Scene modeling code data:
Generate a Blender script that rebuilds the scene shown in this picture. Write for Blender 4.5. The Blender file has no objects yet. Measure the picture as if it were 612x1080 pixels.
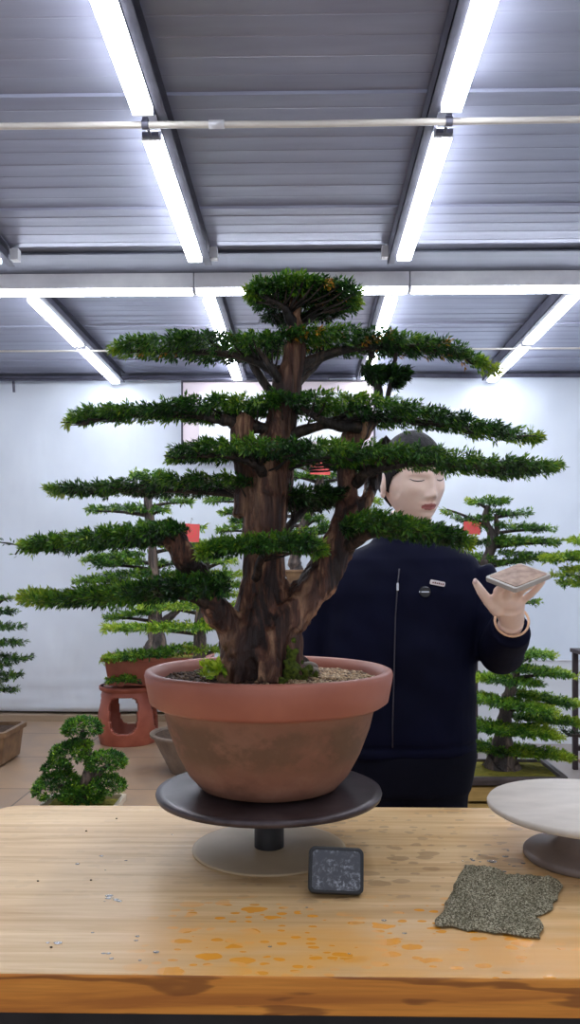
import bpy, bmesh, math, random
import numpy as np
from mathutils import Vector, Matrix, noise as mnoise

random.seed(7)
RNG = np.random.default_rng(11)
SC = bpy.context.scene
COL = SC.collection
PI = math.pi

# ------------------------------------------------------------------ camera
F = 850.0; U0 = 306.0; V0 = 603.0; CZ = 1.26; TH = 16 / 850
cam_data = bpy.data.cameras.new('camera'); cam = bpy.data.objects.new('camera', cam_data); COL.objects.link(cam)
cam.location = (0, 0, CZ); cam.rotation_euler = (PI / 2, 0, TH)
cam_data.sensor_width = 36; cam_data.sensor_fit = 'AUTO'; cam_data.lens = 36 * F / 1080
cam_data.shift_y = 63 / 1080; cam_data.clip_start = 0.05
SC.camera = cam
RT = np.array([math.cos(TH), math.sin(TH), 0]); FW = np.array([-math.sin(TH), math.cos(TH), 0])

def P(u, v, D):
    """world point seen at photo pixel u, v at distance D along the view axis"""
    p = RT * ((u - U0) / F * D) + FW * D
    return np.array([p[0], p[1], CZ - (v - V0) / F * D])

# ------------------------------------------------------------------ light and exposure
world = bpy.data.worlds.new('world'); SC.world = world; world.use_nodes = True
world.node_tree.nodes['Background'].inputs[0].default_value = (0.85, 0.9, 1.0, 1)
world.node_tree.nodes['Background'].inputs[1].default_value = 0.85
TUBE_STRENGTH = 24.0
SC.view_settings.view_transform = 'Standard'; SC.view_settings.look = 'None'
SC.view_settings.gamma = 1; SC.view_settings.use_curve_mapping = False
SC.view_settings.exposure = 0.1
SC.cycles.use_denoising = True
SC.cycles.max_bounces = 6

# ------------------------------------------------------------------ materials
def srgb(r, g, b):
    f = lambda c: (c / 255 / 12.92) if c / 255 <= 0.04045 else ((c / 255 + 0.055) / 1.055) ** 2.4
    return (f(r), f(g), f(b), 1)

class NT:
    def __init__(s, name):
        s.m = bpy.data.materials.new(name); s.m.use_nodes = True
        s.t = s.m.node_tree; s.b = s.t.nodes['Principled BSDF']; s.co = s.t.nodes.new('ShaderNodeTexCoord')
    def n(s, typ, **kw):
        x = s.t.nodes.new(typ)
        for k, v in kw.items(): setattr(x, k, v)
        return x
    def l(s, a, b): s.t.links.new(a, b)
    def mapping(s, scale=(1, 1, 1), loc=(0, 0, 0), out='Object', rot=(0, 0, 0)):
        mp = s.n('ShaderNodeMapping'); s.l(s.co.outputs[out], mp.inputs[0])
        mp.inputs['Scale'].default_value = scale; mp.inputs['Location'].default_value = loc; mp.inputs['Rotation'].default_value = rot
        return mp.outputs[0]
    def noise(s, vec, scale, detail=4, rough=0.55, dist=0):
        x = s.n('ShaderNodeTexNoise'); s.l(vec, x.inputs['Vector'])
        x.inputs['Scale'].default_value = scale; x.inputs['Detail'].default_value = detail
        x.inputs['Roughness'].default_value = rough; x.inputs['Distortion'].default_value = dist
        return x.outputs['Fac']
    def ramp(s, fac, stops):
        x = s.n('ShaderNodeValToRGB'); s.l(fac, x.inputs[0]); e = x.color_ramp.elements
        while len(e) < len(stops): e.new(0.5)
        for k, (p, c) in enumerate(stops):
            e[k].position = p; e[k].color = c if len(c) == 4 else (*c, 1)
        return x.outputs[0]
    def mix(s, fac, a, b, blend='MIX'):
        x = s.n('ShaderNodeMix', data_type='RGBA', blend_type=blend)
        for inp, v in ((x.inputs[0], fac), (x.inputs[6], a), (x.inputs[7], b)):
            if hasattr(v, 'is_linked') or hasattr(v, 'links'): s.l(v, inp)
            else: inp.default_value = v
        return x.outputs[2]
    def math(s, op, a, b=0.0):
        x = s.n('ShaderNodeMath', operation=op)
        for inp, v in ((x.inputs[0], a), (x.inputs[1], b)):
            if hasattr(v, 'links'): s.l(v, inp)
            else: inp.default_value = v
        return x.outputs[0]
    def maprange(s, v, a, b, c=0.0, d=1.0):
        x = s.n('ShaderNodeMapRange', interpolation_type='SMOOTHSTEP'); s.l(v, x.inputs[0])
        for k, q in enumerate((a, b, c, d)): x.inputs[k + 1].default_value = q
        return x.outputs[0]
    def bump(s, h, strength=0.3, dist=0.01):
        x = s.n('ShaderNodeBump'); s.l(h, x.inputs['Height']); x.inputs['Strength'].default_value = strength
        x.inputs['Distance'].default_value = dist; s.l(x.outputs[0], s.b.inputs['Normal'])
    def set(s, col=None, rough=None, metal=None, spec=None):
        for k, v in (('Base Color', col), ('Roughness', rough), ('Metallic', metal), ('Specular IOR Level', spec)):
            if v is None: continue
            if hasattr(v, 'links'): s.l(v, s.b.inputs[k])
            else: s.b.inputs[k].default_value = v
        return s

def simple(name, c1, c2, scale=20, rough=0.6, metal=0, bump=0.1, bdist=0.002, spec=0.5, stretch=(1, 1, 1)):
    t = NT(name); v = t.mapping(stretch); nz = t.noise(v, scale)
    t.set(t.ramp(nz, [(0.3, c1), (0.7, c2)]), rough, metal, spec)
    if bump: t.bump(nz, bump, bdist)
    return t.m

M = {}
M['ceiling'] = simple('painted_steel_ceiling', srgb(150, 152, 172), srgb(168, 172, 190), 3, 0.36, 0.45, 0.06, 0.01, stretch=(0.4, 3, 1))
M['steel'] = simple('dull_steel', srgb(84, 84, 98), srgb(108, 108, 122), 8, 0.5, 0.6, 0.05)
M['beam'] = simple('grey_flashing', srgb(98, 102, 118), srgb(116, 120, 136), 3, 0.5, 0.3, 0.05, stretch=(.3, 4, 1))
M['housing'] = simple('white_housing', srgb(205, 205, 210), srgb(225, 225, 228), 8, 0.4, 0, 0)
t = NT('tube_light'); t.set((1, 1, 1, 1)); t.b.inputs['Emission Color'].default_value = (0.86, 0.91, 1.0, 1)
t.b.inputs['Emission Strength'].default_value = TUBE_STRENGTH; M['tube'] = t.m
M['pvc'] = simple('cream_plastic_pipe', srgb(205, 198, 190), srgb(222, 216, 206), 6, 0.4, 0, 0)
t = NT('white_sheet'); v = t.mapping((1, 1, 0.5), rot=(0, 0.5, 0)); nz = t.noise(v, 1.6, 3, 0.5, 0.4)
t.set(t.ramp(t.noise(t.mapping(), 1.3), [(0.3, srgb(220, 228, 238)), (0.7, srgb(230, 237, 245))]), 0.55, 0, 0.3); t.bump(nz, 0.4, 0.06); M['sheet'] = t.m
M['wall'] = simple('plaster_wall', srgb(222, 224, 232), srgb(230, 232, 238), 6, 0.8, 0, 0.05)
M['whiteboard'] = simple('white_board', srgb(232, 236, 240), srgb(240, 243, 246), 3, 0.5, 0, 0)
M['pinkmat'] = simple('pale_pink_card', srgb(222, 208, 214), srgb(232, 218, 222), 3, 0.6, 0, 0)
M['darkframe'] = simple('dark_frame', srgb(50, 48, 58), srgb(66, 62, 74), 20, 0.5, 0, 0)
M['base'] = simple('tan_skirting', srgb(158, 136, 112), srgb(172, 150, 124), 6, 0.5, 0, 0.05)
# floor: large tan tiles with narrow joints
t = NT('floor_tiles'); br = t.n('ShaderNodeTexBrick'); t.l(t.mapping((1, 1, 1), (1.58, 0.15, 0)), br.inputs['Vector'])
br.offset = 0.0; br.inputs['Scale'].default_value = 1.0; br.inputs['Brick Width'].default_value = 1.6; br.inputs['Row Height'].default_value = 0.8
br.inputs['Mortar Size'].default_value = 0.006; br.inputs['Mortar'].default_value = srgb(84, 70, 60)
br.inputs['Color1'].default_value = srgb(172, 142, 112); br.inputs['Color2'].default_value = srgb(162, 134, 108)
nz = t.noise(t.mapping(), 4, 5); sx = t.n('ShaderNodeSeparateXYZ'); t.l(t.co.outputs['Object'], sx.inputs[0])
c = t.mix(t.maprange(nz, 0.35, 0.7, 0, 0.5), br.outputs[0], srgb(138, 122, 108))
c = t.mix(t.maprange(sx.outputs[0], 0.3, 1.2, 0, 0.85), c, srgb(150, 144, 140))
t.set(c, 0.4, 0, 0.4); t.bump(br.outputs['Fac'], -0.2, 0.004); M['floor'] = t.m

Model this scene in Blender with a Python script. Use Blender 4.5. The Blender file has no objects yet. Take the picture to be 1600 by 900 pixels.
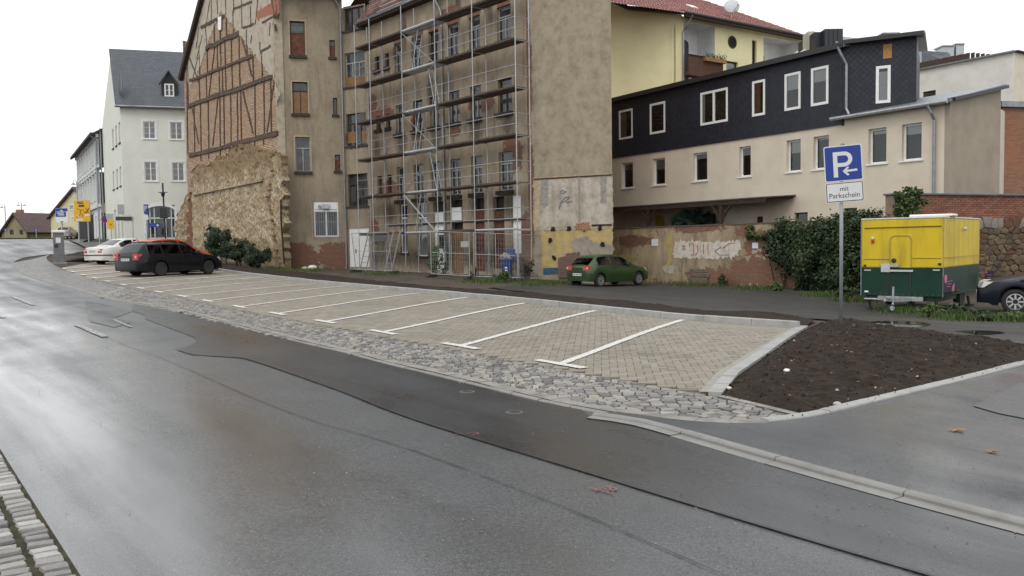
import bpy, bmesh, math, random
import numpy as np
from mathutils import Vector, Matrix, noise
from mathutils.geometry import delaunay_2d_cdt
random.seed(7); RS = np.random.RandomState(7)
SC = bpy.context.scene; COL = SC.collection
# ---------------------------------------------------------------- camera
F = 1300.0; PITCH = 0.0523; ROLL = -0.014; EYE = 1.6
cam = bpy.data.cameras.new('camera'); co = bpy.data.objects.new('camera', cam); COL.objects.link(co)
cam.sensor_width = 36; cam.lens = 36*F/1600; cam.clip_start = .05; cam.clip_end = 2000
CM = Matrix.Rotation(math.pi/2-PITCH, 4, 'X') @ Matrix.Rotation(ROLL, 4, 'Z')
co.matrix_world = Matrix.Translation((0, 0, EYE)) @ CM
SC.camera = co
# ---------------------------------------------------------------- overcast sky, weak broad sun
w = bpy.data.worlds.new('World'); SC.world = w; w.use_nodes = True
nt = w.node_tree; nt.nodes.clear()
SUN_EL, SUN_ROT = math.radians(48), math.radians(200)
sky = nt.nodes.new('ShaderNodeTexSky'); sky.sky_type = 'NISHITA'; sky.sun_disc = False
sky.sun_elevation = SUN_EL; sky.sun_rotation = SUN_ROT; sky.dust_density = 4; sky.air_density = 1.0
mx = nt.nodes.new('ShaderNodeMix'); mx.data_type = 'RGBA'; mx.inputs[0].default_value = .93
mx.inputs[7].default_value = (10.6, 10.75, 10.9, 1)          # even cloud cover hides nearly all of the blue
bg = nt.nodes.new('ShaderNodeBackground'); bg.inputs[1].default_value = .1
ow = nt.nodes.new('ShaderNodeOutputWorld')
nt.links.new(sky.outputs[0], mx.inputs[6]); nt.links.new(mx.outputs[2], bg.inputs[0]); nt.links.new(bg.outputs[0], ow.inputs[0])
sl = bpy.data.lights.new('sun', 'SUN'); sl.energy = .6; sl.angle = math.radians(25); sl.color = (1, .97, .93)
so = bpy.data.objects.new('sun', sl); COL.objects.link(so)
# sky rotation is measured from +Y clockwise: direction towards the sun
sd = Vector((math.sin(SUN_ROT)*math.cos(SUN_EL), math.cos(SUN_ROT)*math.cos(SUN_EL), math.sin(SUN_EL)))
so.rotation_euler = sd.to_track_quat('Z', 'Y').to_euler(); so.location = (0, -5, 40)
vs = SC.view_settings; vs.view_transform = 'Standard'; vs.look = 'None'; vs.exposure = 0.28; vs.gamma = 1.0
SC.cycles.max_bounces = 6; SC.cycles.transparent_max_bounces = 12; SC.cycles.caustics_reflective = False; SC.cycles.caustics_refractive = False

# ---------------------------------------------------------------- terrain: a thin-plate surface through surveyed spots
CP = np.array([(0,0,0),(-4,4,.03),(4,4,-.03),(-5,12,.1),(.6,10.5,.03),(8,8,-.1),(5.4,13.7,.1),(8,20,-.2),(10,21,-.25),(14,22,-.27),(20,24,-.3),
(3.24,15.7,.09),(1.77,17.5,.15),(.32,19.3,.20),(-1.1,21.2,.23),(-2.5,23.06,.25),(-4,25,.27),(-5.35,26.8,.29),(-6.7,28.6,.31),
(-.78,12.3,.07),(-2.2,14.1,.1),(-3.6,16,.12),(-5.06,17.8,.14),(-6.5,19.75,.17),(-7.9,21.6,.2),
(3.5,38,-.3),(5,43,-.25),(10,35.5,-.28),(.9,40,.02),(-10,52.4,.22),(-14.2,51.2,.42),(-24,62.4,1.3),(-31.5,68,2.2),(-15.7,35,.43),(-22,46,.83),
(-24.4,45,.94),(-30,45,1.0),(-52,90,2.9),(-40,60,1.9),(-70,110,3.4),(-20,25,.45),(-10,25,.25),(-14,8,.25),(30,60,-.3),(0,70,.5),(-30,90,2.6),(15,10,-.25),(4,24,-.05),(0,31,.0)], float)
def _phi(d2): return np.where(d2 > 0, d2*np.log(np.maximum(d2, 1e-9))*.5, 0)
def _fit(lam=6.0):
    n = len(CP); P = np.c_[np.ones(n), CP[:, :2]]
    D = ((CP[:, None, :2]-CP[None, :, :2])**2).sum(-1)
    A = np.zeros((n+3, n+3)); A[:n, :n] = _phi(D)+lam*np.eye(n); A[:n, n:] = P; A[n:, :n] = P.T
    return np.linalg.solve(A, np.r_[CP[:, 2], 0, 0, 0])
TW = _fit()
def zga(x, y):
    x = np.clip(np.asarray(x, float), -90, 40); y = np.clip(np.asarray(y, float), -8, 125)
    s = x.shape; x = x.ravel(); y = y.ravel(); out = np.zeros(len(x))
    for i in range(0, len(x), 20000):
        a = x[i:i+20000]; b = y[i:i+20000]
        d2 = (CP[:, 0][None]-a[:, None])**2+(CP[:, 1][None]-b[:, None])**2
        out[i:i+20000] = _phi(d2)@TW[:-3]+TW[-3]+TW[-2]*a+TW[-1]*b
    return out.reshape(s)
def zg(x, y): return float(zga(np.array([x]), np.array([y]))[0])
C3 = CM.to_3x3()
def ray(px, py): return C3 @ Vector(((px-800)/F, -(py-450)/F, -1.0))
_YS = np.concatenate([np.arange(1, 20, .1), np.arange(20, 140, .3)])
def G(px, py, dz=0.0):
    """ground point seen at a photograph pixel (the survey of where things stand)"""
    d = ray(px, py); k = _YS/d.y
    under = EYE+d.z*k < zga(d.x*k, _YS)+dz
    i = int(np.argmax(under)) if under.any() else len(_YS)-1
    lo, hi = _YS[max(i-1, 0)], _YS[i]
    for _ in range(22):
        m = .5*(lo+hi)
        if EYE+d.z*m/d.y < zg(d.x*m/d.y, m)+dz: hi = m
        else: lo = m
    return Vector((d.x*lo/d.y, lo, zg(d.x*lo/d.y, lo)))
def GP(pts): return [G(*p).xy for p in pts]
def atY(px, py, Y):
    d = ray(px, py); return Vector((d.x*Y/d.y, Y, EYE+d.z*Y/d.y))

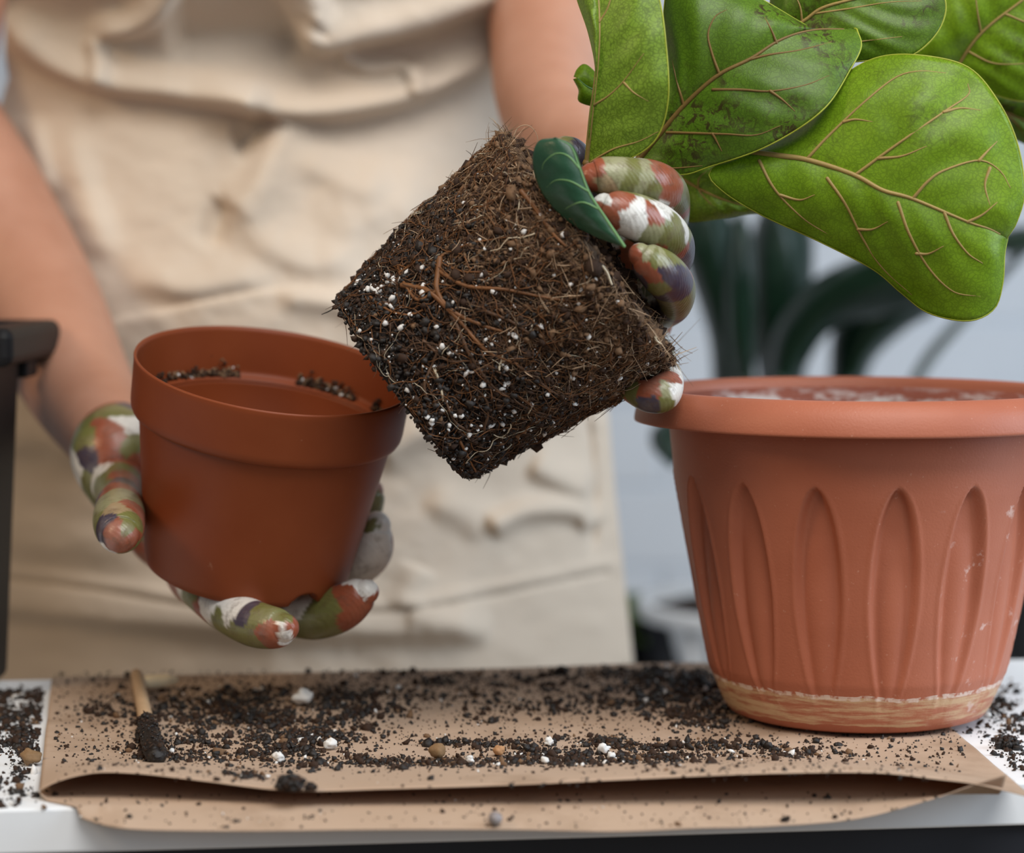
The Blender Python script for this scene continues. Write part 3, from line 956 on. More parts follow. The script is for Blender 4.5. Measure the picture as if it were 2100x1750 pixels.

◆ Challenge
From the records given above, copy all lines containing "script".

◆ Complete response
Generate a Blender script that rebuilds the scene shown in this picture. Write for Blender 4.5. The Blender file has no objects yet. Measure the picture as if it were 612x1080 pixels.
Model this scene in Blender with a Python script. Use Blender 4.5. The Blender file has no objects yet. Take the picture to be 1600 by 900 pixels.
The Blender Python script for this scene continues. Write part 3, from line 956 on. More parts follow. The script is for Blender 4.5. Measure the picture as if it were 2100x1750 pixels.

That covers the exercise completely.